Dans le monde d'Alexandre
Les toiles d'Alexandre sont des halliers profonds où percent des fleurs rose.
Il me semble que d'ordinaire les peintres évitent le rose, à part Gauguin bien sûr qui en fait des fêtes barbares et audacieuses d'une étourdissante tendresse.
Vert et rose, ce que cela raconte
Les œuvres d'Alexandre sont des cascades végétales. On n'a jamais vu cela ! Des balades dans la canopée, des explorations dans les mers peuplées d'algues qui oscillent mollement loin des courants juste en-dessous de la « horse-line » où les matelots jadis jetaient les chevaux par-dessus bord pour alléger leur misérable coque. Les chevaux pénétraient alors dans les fastueuses pâtures des hauts fonds et devenaient immortels loin des hommes grossiers.
Alexandre explore sans cesse le vert cette couleur si nuancée qu’elle remonte à loin : l'Ordovicien supérieur, il y a 500 millions d'années. Bien avant l'homme et la feuille de vigne, juste après la chlorophylle. Céladon, glauque, smaragdin, jusqu'au Véronèse, et puis tant d'autres déclinaisons ... le vert arpente non sans malice, toutes les émotions. Néanmoins c'est une couleur dangereuse et mangeuse d'hommes, des crocs et des griffes peuvent s'y embusquer. Il faut traiter cette nuance avec amour et science pour se permettre de puiser en elle des souvenirs si lointains, des réminiscences de jungle et de savane, de couches sauvages et de fragrances légères. Sans cesse Alexandre peint ces panneaux mystérieux. C'est plus fort que lui. Il confie « j'aimerais bien m'en défaire », mais non ! il obéit et se soumet à cette quête impérieuse dont il nous offre les plus intimes replis.
Je ne sais pas comment se produit cette alchimie mais cette aventure trouve des échos chez celui qui regarde. Les fuchsias, les capucines, les nacarats festonnent les verts de futaies sur un rythme de mélodies antédiluviennes. On a envie de franchir ces frontières séculaires et entrer dans les tableaux.
L'homme moderne y retrouve d'antiques et très pures émotions. Une paix simple, une sorte de béatitude animale qui sait encore savourer un effluve de pivoine, une suavité d'acacia, le friselis d'une brise, la paix absolue des racines et des feuilles.
Les artistes qui savent encore transmettre de tels secrets sont rares.
Un mouvement et un repos, comme un exercice spirituel.

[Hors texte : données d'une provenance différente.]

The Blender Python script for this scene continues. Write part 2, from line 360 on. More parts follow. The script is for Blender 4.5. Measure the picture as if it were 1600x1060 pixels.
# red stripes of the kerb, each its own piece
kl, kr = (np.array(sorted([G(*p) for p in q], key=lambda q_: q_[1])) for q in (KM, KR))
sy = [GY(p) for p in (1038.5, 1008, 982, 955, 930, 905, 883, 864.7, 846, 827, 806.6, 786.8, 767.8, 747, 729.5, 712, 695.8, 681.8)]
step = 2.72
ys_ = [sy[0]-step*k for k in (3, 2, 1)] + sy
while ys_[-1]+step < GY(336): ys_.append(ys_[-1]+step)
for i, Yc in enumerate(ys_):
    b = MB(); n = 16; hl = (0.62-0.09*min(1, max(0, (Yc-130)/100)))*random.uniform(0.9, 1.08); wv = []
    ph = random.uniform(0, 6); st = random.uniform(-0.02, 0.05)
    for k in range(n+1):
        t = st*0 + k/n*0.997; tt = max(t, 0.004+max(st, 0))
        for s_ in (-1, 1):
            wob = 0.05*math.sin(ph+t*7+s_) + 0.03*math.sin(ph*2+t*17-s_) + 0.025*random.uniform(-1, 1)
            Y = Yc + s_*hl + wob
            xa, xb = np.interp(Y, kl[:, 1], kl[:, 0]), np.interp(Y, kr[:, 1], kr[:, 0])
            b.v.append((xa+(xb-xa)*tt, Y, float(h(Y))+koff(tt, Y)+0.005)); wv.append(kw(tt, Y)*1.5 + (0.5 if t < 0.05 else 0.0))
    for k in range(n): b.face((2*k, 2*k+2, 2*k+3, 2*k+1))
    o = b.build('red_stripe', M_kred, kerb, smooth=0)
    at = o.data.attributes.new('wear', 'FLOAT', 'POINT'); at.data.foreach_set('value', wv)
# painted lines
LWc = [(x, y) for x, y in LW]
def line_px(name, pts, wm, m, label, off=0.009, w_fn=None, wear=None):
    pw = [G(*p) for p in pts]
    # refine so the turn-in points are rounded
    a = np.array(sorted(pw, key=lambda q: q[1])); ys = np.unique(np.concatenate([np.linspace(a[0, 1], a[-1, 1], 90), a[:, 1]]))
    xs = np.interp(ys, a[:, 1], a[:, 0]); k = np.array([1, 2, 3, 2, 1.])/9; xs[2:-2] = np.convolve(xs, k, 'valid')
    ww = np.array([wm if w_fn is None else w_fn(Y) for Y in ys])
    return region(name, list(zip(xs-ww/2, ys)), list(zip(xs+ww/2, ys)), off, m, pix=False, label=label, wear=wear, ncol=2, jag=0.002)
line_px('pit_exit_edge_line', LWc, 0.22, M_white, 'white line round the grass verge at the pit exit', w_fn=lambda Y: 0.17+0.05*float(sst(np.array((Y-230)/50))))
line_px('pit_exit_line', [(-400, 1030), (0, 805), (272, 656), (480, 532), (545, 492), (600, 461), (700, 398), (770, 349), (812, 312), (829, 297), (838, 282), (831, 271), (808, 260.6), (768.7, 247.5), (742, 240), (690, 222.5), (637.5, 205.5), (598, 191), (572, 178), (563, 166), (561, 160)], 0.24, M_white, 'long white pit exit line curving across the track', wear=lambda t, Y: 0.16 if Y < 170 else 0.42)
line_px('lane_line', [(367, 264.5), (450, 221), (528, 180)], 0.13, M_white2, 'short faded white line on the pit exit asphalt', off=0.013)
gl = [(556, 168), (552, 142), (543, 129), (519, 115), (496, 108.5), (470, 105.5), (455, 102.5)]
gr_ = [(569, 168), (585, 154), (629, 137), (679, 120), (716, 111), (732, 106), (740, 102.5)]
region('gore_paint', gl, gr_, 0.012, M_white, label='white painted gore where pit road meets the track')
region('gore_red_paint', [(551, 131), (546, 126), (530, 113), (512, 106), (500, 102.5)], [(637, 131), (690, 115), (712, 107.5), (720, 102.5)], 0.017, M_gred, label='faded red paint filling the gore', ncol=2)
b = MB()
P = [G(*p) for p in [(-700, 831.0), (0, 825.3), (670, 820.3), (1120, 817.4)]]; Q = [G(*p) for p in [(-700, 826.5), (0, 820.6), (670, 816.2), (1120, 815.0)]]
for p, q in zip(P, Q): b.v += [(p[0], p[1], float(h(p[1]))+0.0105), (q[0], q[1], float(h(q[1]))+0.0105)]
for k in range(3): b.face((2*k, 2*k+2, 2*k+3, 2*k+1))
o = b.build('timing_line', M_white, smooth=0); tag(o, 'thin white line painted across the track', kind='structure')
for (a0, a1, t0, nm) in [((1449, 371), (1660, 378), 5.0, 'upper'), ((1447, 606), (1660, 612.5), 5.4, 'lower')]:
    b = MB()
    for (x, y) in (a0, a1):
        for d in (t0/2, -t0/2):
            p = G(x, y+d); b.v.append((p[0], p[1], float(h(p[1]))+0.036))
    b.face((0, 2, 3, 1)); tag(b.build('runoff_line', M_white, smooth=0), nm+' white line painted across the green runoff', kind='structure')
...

Quand il pose sa palette, Alexandre saisit la pointe à graver. Un art hélas en désuétude par les temps vains qui courent. Sur le cuivre l’artiste a ouvert naguère des brèches pour raconter d'autres histoires, des « rabelaiseries » ou des scènes ésotériques peuplées de squelettes et d'obèses ; on pense à Brueghel, lignée subtile et rustique qui sent le vin, la sueur et l'amour. Depuis, Alexandre a orienté son burin vers d'autres horizons sur un autre support, l'aluminium : il traque des formes lointaines, des sortes de galaxies perdues dans des nuages de gaz. On voit que c'est la même main à l’œuvre, la même quête émouvante et charnelle.